C’est ainsi que la pièce chaise-bouée de l’ancien Chemarin sera présentée mais dans une version réactualisée par Ludovic Chemarin©: celle d’une sculpture augmentée et recontextualisée. À l’heure où l’exposition de Jeff Koons bat tous les records de fréquentation à Beaubourg, il y a une certaine forme de provocation, ici, de remettre au goût du jour une pièce de Ludovic Chemarin© en s’emparant de l’accessoire-médium fétiche de l’artiste américain, l’objet gonflable, mais pour le projeter dans un univers improbable et décalé. Malgré une allure pop induite par la présence de la bouée, cette pièce rappellerait étrangement l’organisation formelle et intellectuelle de l’une des œuvres étendards de l’art conceptuel One and Three Chairs de Joseph Kosuth. La pièce historique montre l’objet chaise, l’idée de la chaise — sa définition linguistique — et la représentation photographique de celle-ci: tout est question également ici d’identité déclinée.

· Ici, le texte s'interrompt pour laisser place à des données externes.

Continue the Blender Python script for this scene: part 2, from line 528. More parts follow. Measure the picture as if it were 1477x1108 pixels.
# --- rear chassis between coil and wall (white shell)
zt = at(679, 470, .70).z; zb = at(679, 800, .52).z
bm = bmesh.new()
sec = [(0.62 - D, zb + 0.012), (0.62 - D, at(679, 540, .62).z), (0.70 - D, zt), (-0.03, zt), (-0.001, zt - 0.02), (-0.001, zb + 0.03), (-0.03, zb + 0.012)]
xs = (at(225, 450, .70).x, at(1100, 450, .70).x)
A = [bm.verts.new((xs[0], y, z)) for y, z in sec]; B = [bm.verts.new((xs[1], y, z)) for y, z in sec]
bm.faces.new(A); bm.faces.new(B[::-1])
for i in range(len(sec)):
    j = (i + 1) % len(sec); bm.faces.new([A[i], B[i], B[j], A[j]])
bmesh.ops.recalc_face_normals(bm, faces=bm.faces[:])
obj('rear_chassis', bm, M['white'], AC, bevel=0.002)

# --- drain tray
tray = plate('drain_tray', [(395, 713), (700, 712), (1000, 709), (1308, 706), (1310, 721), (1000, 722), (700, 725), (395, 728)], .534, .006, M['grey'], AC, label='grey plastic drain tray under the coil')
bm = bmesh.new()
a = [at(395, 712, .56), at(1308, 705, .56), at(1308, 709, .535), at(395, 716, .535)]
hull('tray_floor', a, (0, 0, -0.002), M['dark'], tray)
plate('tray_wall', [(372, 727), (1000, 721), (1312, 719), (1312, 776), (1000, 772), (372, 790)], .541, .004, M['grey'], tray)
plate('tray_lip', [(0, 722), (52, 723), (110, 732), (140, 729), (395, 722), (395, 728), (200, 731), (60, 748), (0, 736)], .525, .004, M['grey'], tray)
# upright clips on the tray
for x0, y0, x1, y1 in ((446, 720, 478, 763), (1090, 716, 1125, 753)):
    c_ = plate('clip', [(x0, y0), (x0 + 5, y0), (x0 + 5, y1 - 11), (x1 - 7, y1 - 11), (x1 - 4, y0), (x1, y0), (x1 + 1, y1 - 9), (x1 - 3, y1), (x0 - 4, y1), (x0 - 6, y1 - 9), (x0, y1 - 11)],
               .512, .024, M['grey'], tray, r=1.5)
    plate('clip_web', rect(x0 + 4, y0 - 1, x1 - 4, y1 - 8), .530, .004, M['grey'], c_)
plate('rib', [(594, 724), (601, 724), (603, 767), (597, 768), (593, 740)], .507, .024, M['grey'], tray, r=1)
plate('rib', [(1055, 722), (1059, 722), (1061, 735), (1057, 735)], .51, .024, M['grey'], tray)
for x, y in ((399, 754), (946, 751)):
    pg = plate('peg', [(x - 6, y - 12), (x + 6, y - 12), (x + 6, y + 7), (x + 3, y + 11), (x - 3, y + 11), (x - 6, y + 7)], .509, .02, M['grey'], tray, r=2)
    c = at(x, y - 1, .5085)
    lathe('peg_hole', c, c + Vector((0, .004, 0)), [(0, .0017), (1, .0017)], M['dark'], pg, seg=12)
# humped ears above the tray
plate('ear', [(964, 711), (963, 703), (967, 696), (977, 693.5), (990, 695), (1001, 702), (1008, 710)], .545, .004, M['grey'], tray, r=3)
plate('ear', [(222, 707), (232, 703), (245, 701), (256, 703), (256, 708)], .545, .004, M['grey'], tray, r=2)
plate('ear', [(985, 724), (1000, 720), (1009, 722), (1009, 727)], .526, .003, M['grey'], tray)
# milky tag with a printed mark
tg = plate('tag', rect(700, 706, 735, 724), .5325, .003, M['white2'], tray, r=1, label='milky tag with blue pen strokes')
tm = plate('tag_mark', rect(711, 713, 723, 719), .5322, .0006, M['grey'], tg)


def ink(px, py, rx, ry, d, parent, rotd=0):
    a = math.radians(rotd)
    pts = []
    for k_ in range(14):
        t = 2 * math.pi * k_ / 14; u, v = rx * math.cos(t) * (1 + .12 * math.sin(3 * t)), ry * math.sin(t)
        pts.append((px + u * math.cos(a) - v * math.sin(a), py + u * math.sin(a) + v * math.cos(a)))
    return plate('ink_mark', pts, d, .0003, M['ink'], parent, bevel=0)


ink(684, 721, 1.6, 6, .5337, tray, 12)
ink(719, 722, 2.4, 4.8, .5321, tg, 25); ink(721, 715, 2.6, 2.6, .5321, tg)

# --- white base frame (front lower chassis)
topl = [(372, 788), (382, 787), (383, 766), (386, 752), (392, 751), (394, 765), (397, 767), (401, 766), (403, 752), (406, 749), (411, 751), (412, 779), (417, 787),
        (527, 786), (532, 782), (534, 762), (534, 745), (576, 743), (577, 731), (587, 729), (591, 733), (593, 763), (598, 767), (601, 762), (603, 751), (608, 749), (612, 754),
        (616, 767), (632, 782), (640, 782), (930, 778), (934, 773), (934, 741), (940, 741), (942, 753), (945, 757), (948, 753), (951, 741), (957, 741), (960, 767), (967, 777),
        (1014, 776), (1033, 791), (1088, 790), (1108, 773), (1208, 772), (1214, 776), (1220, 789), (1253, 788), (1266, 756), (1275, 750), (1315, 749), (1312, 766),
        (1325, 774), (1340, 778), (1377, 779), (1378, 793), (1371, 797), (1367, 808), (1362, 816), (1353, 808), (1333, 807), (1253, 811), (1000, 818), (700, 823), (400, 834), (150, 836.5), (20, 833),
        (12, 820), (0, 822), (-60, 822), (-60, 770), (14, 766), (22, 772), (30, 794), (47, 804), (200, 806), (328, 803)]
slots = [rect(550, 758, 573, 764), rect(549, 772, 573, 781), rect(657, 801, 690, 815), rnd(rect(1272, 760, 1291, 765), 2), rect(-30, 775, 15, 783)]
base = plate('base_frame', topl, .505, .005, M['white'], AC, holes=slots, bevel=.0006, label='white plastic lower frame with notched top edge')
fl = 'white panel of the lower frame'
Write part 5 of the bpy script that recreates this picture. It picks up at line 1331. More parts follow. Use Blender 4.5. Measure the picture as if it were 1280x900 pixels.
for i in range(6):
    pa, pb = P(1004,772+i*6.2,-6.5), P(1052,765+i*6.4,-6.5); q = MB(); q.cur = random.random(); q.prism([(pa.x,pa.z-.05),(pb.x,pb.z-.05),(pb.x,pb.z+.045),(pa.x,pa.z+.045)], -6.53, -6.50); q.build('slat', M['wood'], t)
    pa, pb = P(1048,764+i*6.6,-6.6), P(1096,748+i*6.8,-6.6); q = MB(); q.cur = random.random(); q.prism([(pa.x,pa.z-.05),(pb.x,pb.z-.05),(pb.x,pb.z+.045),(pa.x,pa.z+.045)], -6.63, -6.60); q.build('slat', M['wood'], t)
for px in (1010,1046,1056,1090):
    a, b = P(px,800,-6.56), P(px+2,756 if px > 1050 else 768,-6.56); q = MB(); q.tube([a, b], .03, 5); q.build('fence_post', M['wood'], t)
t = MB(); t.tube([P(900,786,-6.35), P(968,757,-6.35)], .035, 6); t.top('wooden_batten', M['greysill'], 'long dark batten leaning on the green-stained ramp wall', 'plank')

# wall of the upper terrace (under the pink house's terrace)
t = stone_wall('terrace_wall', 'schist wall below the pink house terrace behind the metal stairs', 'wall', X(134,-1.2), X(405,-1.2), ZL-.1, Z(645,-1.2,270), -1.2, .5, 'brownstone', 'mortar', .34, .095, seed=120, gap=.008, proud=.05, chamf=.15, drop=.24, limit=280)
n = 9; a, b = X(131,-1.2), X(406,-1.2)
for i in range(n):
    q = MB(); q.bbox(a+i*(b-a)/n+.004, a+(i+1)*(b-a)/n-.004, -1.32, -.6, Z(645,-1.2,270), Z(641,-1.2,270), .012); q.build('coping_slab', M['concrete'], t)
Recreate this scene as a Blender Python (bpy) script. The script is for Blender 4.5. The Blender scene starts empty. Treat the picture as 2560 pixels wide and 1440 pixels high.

Sera présenté en parallèle, un produit dérivé de la sculpture — un dessin préparatoire, genre très apprécié du marché de l’art, ici avec ironie, post-préparatoire et réalisé en numérique.

Le catalogue de Ludovic Chemarin© occupe une place primordiale dans l’exposition. Il est considéré comme un geste manifeste pour Damien Beguet et P. Nicolas Ledoux. En effet, ce projet éditorial est conséquent: 288 pages de textes et de documents, reproductions d’œuvres, — tiré à 800 exemplaires. Son lancement aura lieu le soir du vernissage d’Identités, le jeudi 16 avril 2015.